We are thrilled to shine the spotlight on Andrea Kolb, founder and CEO of ABURY, an online fair-trade retailer that sells old-world tradition crafts for the modern consumer. Originally from Stuttgart, Germany, Kolb recollects that becoming an entrepreneur wasn’t in her initial career plans, but after two years of working experience realized the opportunities that come with owning a business was the right path for her. Inspired by her travels abroad and personal motivation, ABURY was created to share something she feels passionate about for others who want unique, hand-crafted, and fashionable products from remote regions.

 

Andrea Kolb, founder and CEO at Abury (on the left)

What was your initial inspiration for creating ABURY?
In 2008 I went to Marrakesh to renovate an old house in the Medina. On the site and while working with the craftsmen I found myself captivated by the immense handicraft heritage of the Moroccan people. These men and women passionately and skillfully carved, tinkered, blew, sewed and embroidered their way into, frankly, what can only be described as magic. Sadly though, some of these skills are vanishing. With them, the beauty, wisdom, identity and stories were also at risk of being lost to the past. I thought that these cultural gems should be revived by infusing the old world appeal of handicrafts with a spunky twenty first century spirit. And with a fair business model behind that would allow the artisans to shape their future with their own hands [while also allowing] us to make profit.

 

What were some of the difficult or challenging parts of transitioning your business idea into a reality?

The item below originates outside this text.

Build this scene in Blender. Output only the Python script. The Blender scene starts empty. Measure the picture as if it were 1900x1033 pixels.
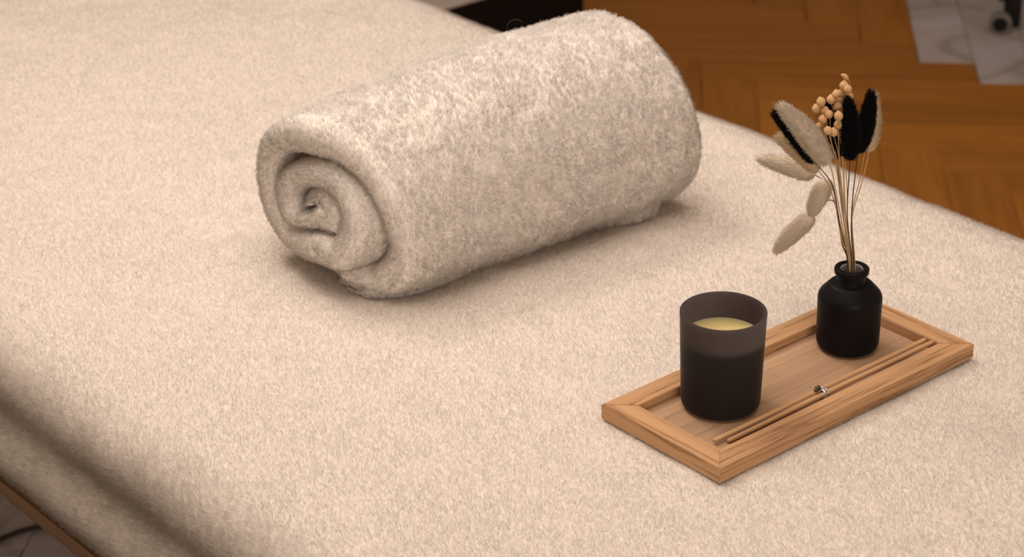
import bpy, bmesh, math, random
import numpy as np
from mathutils import Matrix, Vector

# ------------------------------------------------------------------ camera
SC = bpy.context.scene
COL = SC.collection
ZB = 0.66                      # level of the blanket's pile tips above the floor
FPX, PITCH, ROLL, HCAM = 4121.0, 0.46232, -0.012687, 1.04045
_c, _s = math.cos(PITCH), math.sin(PITCH)
_R = np.array([[1, 0, 0], [0, -_s, -_c], [0, _c, -_s]])
_cr, _sr = math.cos(ROLL), math.sin(ROLL)
RC = np.array([[_cr, -_sr, 0], [_sr, _cr, 0], [0, 0, 1]]) @ _R      # rows: right, down, forward
CAM_POS = np.array([0, 0, ZB + HCAM])
cam_data = bpy.data.cameras.new('camera')
cam = bpy.data.objects.new('camera', cam_data)
COL.objects.link(cam)
cam_data.sensor_width = 36
cam_data.lens = FPX / 1900 * 36
cam_data.clip_start = 0.05
m4 = Matrix.Identity(4)
for i in range(3):
    m4[i][0], m4[i][1], m4[i][2], m4[i][3] = RC[0][i], -RC[1][i], -RC[2][i], CAM_POS[i]
cam.matrix_world = m4
cam_data.dof.use_dof = True
cam_data.dof.focus_distance = 2.08
cam_data.dof.aperture_fstop = 8.5
SC.camera = cam

# ------------------------------------------------------------------ light
world = bpy.data.worlds.new('room_light')
SC.world = world
world.use_nodes = True
bg = world.node_tree.nodes['Background']
bg.inputs[0].default_value = (1.0, 0.84, 0.70, 1)
bg.inputs[1].default_value = 0.05


def area_lamp(name, loc, target, size, watts, colour, spread=180):
    d = bpy.data.lights.new(name, 'AREA')
    d.shape = 'DISK'
    d.size = size
    d.energy = watts
    d.color = colour
    d.spread = math.radians(spread)
    o = bpy.data.objects.new(name, d)
    COL.objects.link(o)
    o.location = loc
    o.rotation_euler = (Vector(target) - Vector(loc)).to_track_quat('-Z', 'Y').to_euler()
    return o


area_lamp('ceiling_lamp', (-0.8, 3.0, ZB + 2.0), (0.05, 2.0, ZB), 0.8, 10.5, (1.0, 0.855, 0.75), 110)
area_lamp('ceiling_lamp', (-0.1, 2.0, ZB + 2.05), (-0.05, 2.0, 0), 2.2, 38, (1.0, 0.855, 0.75))
area_lamp('front_fill', (0.7, -0.9, ZB + 0.95), (0.0, 2.2, ZB), 1.5, 29, (1.0, 0.855, 0.75))  # added unseen fill behind the camera, brightens the towel's front
SC.cycles.diffuse_bounces = 8

vs = SC.view_settings
SC.display_settings.display_device = 'sRGB'
vs.view_transform = 'Standard'
vs.look = 'None'
vs.gamma = 1
vs.use_curve_mapping = False
vs.exposure = 0.0

RNG = np.random.default_rng(7)
random.seed(7)


# ------------------------------------------------------------------ helpers
def ray(px, py):
    return RC.T @ np.array([(px - 950) / FPX, (py - 516.5) / FPX, 1.0])


def on_level(px, py, z):
    r = ray(px, py)
    return Vector(CAM_POS + r * ((z - CAM_POS[2]) / r[2]))


def at_depth(px, py, y):
    r = ray(px, py)
    return Vector(CAM_POS + r * (y / r[1]))


def to_px(P):
    q = (np.asarray(P) - CAM_POS) @ RC.T
    return np.stack([950 + FPX * q[..., 0] / q[..., 2], 516.5 + FPX * q[..., 1] / q[..., 2]], -1)


def tag(o, label=None, cat=None, group=None, kind=None):
    for k, v in (('label', label), ('category', cat), ('group', group), ('kind', kind)):
        if v:
            o[k] = v
    return o


def empty(name, loc, rz=0.0):
    o = bpy.data.objects.new(name, None)
    o.empty_display_size = 0.02
    COL.objects.link(o)
    o.location = loc
    o.rotation_euler = (0, 0, rz)
    return o


def link_mesh(name, me, mat, parent=None, smooth=True):
    o = bpy.data.objects.new(name, me)
    COL.objects.link(o)
    if mat and not me.materials:
        me.materials.append(mat)
    if parent:
        o.parent = parent
    if smooth:
        me.polygons.foreach_set('use_smooth', [True] * len(me.polygons))
    return o


def pydata(name, V, F, mat, parent=None, smooth=True):
    me = bpy.data.meshes.new(name)
    me.from_pydata([tuple(map(float, v)) for v in V], [], F)
    me.update()
    return link_mesh(name, me, mat, parent, smooth)


def bm_obj(name, bm, mat, parent=None, smooth=False):
    me = bpy.data.meshes.new(name)
    bmesh.ops.recalc_face_normals(bm, faces=bm.faces)
    bm.to_mesh(me)
    bm.free()
    return link_mesh(name, me, mat, parent, smooth)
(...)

One of the challenges was to set up the project idea [in Morocco]. It took more than two years from the first idea to making it a reality. The major challenge at the beginning was to find a crafts community that wants to work with me.

I had really specific ideas and it took about 4-6 months until we got close to the quality level that we want to reach. Also, establishing the ABURY Foundation was a challenge as I wanted to start immediately setting up a education and formation project – this took even more than a year before I found some villages who agreed to start a school for sowing and reading and writing in Morocco.

 

How did your professional background prior to the inception of ABURY help you create your own brand?

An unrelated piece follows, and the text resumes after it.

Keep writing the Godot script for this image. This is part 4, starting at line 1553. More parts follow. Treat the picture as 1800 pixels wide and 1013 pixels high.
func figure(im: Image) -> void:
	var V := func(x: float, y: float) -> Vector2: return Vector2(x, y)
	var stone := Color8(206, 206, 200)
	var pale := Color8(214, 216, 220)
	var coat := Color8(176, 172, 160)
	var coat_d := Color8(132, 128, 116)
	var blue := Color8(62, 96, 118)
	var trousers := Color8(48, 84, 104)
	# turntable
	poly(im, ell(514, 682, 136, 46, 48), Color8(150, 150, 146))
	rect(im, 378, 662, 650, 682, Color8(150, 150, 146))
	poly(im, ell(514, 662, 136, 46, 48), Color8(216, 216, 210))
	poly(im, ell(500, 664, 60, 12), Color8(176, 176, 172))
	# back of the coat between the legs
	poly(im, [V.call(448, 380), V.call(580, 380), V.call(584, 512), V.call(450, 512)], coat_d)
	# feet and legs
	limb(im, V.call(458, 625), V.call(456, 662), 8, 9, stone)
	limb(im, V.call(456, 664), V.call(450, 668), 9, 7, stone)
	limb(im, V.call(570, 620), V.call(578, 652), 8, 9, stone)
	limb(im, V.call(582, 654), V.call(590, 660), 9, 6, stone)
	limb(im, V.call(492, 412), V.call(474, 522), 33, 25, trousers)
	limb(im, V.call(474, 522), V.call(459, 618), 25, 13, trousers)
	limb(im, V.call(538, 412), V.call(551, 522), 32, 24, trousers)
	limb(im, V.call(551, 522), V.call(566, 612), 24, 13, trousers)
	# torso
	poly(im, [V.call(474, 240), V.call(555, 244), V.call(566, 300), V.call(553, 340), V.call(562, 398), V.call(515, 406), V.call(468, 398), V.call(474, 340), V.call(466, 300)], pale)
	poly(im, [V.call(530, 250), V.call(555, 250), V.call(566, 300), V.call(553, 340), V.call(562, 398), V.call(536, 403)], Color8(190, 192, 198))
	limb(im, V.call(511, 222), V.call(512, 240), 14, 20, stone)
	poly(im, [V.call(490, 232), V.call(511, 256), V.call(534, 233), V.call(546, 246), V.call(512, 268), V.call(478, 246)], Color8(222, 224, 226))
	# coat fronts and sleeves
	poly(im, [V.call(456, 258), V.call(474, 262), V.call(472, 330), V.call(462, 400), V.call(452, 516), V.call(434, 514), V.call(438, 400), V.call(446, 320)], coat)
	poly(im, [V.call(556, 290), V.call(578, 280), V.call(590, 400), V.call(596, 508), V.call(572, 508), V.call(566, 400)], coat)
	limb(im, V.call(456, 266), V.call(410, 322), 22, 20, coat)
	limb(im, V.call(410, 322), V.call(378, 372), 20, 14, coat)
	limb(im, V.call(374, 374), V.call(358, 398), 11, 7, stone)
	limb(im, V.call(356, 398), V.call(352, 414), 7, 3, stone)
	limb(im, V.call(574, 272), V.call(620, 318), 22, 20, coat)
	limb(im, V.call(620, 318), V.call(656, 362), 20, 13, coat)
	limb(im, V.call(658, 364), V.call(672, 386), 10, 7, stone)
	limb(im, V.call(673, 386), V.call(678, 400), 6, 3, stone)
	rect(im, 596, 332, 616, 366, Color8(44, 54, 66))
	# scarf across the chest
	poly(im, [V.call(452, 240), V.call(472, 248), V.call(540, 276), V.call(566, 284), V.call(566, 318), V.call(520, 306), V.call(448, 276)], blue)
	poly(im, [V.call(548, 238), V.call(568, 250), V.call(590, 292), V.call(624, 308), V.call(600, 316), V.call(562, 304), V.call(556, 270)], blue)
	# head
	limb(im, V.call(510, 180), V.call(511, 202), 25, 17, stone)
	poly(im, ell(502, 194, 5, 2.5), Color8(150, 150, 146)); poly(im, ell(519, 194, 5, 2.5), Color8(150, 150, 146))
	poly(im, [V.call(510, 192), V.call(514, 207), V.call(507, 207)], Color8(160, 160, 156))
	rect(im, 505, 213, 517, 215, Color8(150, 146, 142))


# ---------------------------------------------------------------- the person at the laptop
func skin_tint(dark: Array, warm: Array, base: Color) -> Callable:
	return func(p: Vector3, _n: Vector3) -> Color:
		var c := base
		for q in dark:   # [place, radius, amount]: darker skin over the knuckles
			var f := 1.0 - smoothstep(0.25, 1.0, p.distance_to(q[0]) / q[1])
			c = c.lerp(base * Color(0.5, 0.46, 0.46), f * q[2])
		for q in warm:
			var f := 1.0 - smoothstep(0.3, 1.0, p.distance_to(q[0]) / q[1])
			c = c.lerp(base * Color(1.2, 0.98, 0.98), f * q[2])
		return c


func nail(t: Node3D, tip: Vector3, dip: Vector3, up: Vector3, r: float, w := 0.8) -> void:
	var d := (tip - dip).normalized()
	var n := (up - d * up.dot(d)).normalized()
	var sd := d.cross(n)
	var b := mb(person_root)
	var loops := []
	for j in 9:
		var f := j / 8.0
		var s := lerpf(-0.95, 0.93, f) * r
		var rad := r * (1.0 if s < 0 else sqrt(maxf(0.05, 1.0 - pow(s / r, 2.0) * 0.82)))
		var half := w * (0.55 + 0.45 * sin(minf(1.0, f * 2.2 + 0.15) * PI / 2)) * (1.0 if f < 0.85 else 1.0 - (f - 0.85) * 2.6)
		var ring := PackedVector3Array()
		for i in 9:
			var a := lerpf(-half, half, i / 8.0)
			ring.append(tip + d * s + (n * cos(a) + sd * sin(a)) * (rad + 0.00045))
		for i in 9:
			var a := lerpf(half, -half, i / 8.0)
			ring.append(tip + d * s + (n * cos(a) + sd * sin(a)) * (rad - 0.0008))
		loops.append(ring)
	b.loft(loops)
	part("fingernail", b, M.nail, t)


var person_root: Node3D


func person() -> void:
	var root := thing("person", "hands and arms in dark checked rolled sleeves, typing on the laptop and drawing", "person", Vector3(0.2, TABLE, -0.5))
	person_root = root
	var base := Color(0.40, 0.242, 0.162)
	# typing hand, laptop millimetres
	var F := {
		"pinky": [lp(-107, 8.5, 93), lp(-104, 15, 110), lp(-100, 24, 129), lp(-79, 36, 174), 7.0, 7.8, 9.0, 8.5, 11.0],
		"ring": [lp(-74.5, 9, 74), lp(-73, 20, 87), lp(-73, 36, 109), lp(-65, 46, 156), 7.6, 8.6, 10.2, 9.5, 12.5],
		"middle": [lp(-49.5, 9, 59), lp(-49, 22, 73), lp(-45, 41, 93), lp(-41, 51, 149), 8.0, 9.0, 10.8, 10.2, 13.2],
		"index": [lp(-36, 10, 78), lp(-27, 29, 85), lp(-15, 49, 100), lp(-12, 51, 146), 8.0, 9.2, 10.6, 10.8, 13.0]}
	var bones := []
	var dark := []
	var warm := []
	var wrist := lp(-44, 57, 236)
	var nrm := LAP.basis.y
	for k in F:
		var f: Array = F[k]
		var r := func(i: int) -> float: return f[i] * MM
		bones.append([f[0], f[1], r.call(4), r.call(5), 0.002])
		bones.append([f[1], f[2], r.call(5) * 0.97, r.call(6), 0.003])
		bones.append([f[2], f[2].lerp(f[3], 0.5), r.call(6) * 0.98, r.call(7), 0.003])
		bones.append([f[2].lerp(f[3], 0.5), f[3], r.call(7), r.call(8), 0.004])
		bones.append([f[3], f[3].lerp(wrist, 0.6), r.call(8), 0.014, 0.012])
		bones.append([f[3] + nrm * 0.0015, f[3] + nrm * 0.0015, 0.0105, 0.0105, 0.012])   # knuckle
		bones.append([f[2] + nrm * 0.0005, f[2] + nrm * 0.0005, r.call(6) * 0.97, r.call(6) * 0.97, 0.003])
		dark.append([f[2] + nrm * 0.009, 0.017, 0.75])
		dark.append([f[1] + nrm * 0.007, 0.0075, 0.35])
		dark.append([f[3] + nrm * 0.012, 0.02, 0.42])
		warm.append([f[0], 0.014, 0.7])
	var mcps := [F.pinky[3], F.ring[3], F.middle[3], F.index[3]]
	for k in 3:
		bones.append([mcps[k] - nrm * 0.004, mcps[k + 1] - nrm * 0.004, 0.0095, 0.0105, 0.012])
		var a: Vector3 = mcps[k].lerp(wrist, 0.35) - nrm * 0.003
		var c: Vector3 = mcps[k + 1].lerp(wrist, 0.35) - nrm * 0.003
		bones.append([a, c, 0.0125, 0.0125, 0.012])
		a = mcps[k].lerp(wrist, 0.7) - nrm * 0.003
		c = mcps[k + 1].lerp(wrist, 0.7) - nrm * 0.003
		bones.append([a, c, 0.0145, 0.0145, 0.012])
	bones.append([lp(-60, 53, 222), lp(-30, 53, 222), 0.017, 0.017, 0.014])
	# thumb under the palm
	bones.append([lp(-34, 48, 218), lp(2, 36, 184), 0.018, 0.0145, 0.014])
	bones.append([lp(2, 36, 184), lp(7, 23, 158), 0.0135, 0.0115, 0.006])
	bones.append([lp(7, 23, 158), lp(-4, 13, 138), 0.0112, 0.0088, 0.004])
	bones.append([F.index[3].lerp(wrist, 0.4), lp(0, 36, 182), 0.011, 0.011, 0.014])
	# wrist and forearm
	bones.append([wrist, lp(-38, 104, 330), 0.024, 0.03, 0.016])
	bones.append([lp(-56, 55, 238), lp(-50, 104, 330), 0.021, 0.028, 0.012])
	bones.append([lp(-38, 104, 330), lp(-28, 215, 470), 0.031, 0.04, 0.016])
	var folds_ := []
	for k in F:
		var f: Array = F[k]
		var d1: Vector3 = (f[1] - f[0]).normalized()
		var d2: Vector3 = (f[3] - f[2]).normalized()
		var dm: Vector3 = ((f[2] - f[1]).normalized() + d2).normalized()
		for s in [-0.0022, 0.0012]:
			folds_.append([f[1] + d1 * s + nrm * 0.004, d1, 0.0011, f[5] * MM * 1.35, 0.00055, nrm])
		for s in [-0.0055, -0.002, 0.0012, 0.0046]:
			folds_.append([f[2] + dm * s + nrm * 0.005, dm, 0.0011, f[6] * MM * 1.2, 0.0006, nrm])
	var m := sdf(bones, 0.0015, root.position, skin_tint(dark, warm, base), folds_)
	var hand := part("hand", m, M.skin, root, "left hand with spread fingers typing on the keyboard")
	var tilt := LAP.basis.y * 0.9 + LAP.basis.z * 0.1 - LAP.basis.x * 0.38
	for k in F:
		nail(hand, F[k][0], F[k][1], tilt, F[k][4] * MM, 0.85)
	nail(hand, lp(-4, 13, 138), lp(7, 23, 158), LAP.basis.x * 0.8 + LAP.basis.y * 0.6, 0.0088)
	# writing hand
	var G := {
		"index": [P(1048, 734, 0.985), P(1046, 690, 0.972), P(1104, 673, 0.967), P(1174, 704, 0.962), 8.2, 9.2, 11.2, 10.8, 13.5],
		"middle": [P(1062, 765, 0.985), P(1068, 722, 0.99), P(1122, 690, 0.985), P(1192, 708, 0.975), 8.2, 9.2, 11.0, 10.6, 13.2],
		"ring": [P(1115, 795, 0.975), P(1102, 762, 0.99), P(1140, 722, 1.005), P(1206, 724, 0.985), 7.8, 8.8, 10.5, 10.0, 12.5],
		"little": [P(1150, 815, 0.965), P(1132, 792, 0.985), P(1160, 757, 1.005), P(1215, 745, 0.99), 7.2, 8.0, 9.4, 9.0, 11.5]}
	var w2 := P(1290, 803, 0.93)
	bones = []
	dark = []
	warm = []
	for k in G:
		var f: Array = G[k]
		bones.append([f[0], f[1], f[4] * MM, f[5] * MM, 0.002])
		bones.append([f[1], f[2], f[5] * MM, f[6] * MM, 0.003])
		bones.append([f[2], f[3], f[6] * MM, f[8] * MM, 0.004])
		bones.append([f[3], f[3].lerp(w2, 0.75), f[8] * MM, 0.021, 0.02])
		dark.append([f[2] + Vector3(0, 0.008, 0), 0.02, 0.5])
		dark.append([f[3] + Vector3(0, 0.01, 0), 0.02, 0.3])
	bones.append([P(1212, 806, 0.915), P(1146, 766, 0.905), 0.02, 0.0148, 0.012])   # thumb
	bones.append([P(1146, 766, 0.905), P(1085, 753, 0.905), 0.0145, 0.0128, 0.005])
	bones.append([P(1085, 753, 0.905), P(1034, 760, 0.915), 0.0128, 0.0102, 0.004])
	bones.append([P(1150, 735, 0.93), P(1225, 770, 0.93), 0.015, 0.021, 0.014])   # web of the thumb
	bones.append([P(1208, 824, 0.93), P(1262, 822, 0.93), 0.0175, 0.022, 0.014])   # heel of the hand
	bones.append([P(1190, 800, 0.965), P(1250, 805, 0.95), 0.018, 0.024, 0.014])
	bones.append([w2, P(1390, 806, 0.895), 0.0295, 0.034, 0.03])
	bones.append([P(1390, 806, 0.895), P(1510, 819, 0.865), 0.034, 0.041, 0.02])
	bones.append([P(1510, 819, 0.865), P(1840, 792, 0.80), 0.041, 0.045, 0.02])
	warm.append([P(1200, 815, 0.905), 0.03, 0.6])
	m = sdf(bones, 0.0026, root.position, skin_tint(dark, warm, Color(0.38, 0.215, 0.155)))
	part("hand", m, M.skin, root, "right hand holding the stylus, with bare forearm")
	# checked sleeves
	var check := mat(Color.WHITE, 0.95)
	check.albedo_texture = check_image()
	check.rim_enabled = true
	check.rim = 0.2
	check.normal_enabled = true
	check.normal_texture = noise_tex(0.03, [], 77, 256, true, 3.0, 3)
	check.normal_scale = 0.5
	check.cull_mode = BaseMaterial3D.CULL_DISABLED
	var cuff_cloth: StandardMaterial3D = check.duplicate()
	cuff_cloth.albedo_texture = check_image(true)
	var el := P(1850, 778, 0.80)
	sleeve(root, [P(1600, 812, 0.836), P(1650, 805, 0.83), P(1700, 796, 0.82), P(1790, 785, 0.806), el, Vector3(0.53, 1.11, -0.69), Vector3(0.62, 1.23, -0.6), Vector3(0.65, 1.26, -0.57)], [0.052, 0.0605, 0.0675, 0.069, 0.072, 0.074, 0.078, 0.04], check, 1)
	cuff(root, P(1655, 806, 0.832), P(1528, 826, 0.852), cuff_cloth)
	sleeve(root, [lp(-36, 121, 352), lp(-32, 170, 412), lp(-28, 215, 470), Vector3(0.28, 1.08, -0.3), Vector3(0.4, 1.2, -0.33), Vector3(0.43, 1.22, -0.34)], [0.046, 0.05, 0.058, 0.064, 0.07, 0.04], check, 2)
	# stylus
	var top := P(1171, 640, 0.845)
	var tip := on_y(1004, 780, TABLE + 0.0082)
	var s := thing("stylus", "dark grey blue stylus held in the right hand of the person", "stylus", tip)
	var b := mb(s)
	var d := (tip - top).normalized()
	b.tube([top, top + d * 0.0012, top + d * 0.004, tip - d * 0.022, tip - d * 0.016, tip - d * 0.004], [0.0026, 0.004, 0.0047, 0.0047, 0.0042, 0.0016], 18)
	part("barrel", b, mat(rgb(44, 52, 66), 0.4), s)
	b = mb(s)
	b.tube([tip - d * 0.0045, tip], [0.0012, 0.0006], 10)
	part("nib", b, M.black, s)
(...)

Well, I had no idea of the fashion business nor the online retail business. My background is in Marketing—since 2001 I was consulting companies—so my experience was great [for] building the brand, [creating] a vision, positioning and strategy.
The fashion market and online retail business I just slowly discovered and took my time to learn about it, and [I] still don’t know enough, but you can also cooperate with people who have a specific knowledge that you miss. ABURY started as a completely analog business in the fashion world; until last year in march we didn’t even have a real webshop!

 

When it comes to work, what motivates you most to keep your company at its best?
I love what I do—it is always on the move—you learn something new every day! And there is a lot of passion for the mission of the company itself involved; it is intrinsic motivation!

 

Do you have any advice for women starting their own business?

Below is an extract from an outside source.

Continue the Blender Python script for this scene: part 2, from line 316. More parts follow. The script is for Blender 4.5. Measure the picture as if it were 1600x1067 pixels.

I think if you start a business it doesn’t matter if you are a man or a woman – you have to be brave, persistent and you should know your strengths and weaknesses. Try to get the best partners to cover your weakness.

 

What would you say is the most rewarding part of owning and running your own business? What would you say is the most difficult part?
The most rewarding part is if you can make people happy [whether it’s the] employees who really make it happen with you or customers etc. And one of the most difficult part is the responsibility – towards your employees, your customers, etc. [because] they rely on your decisions—and you never know before if is the good or the bad one that you take!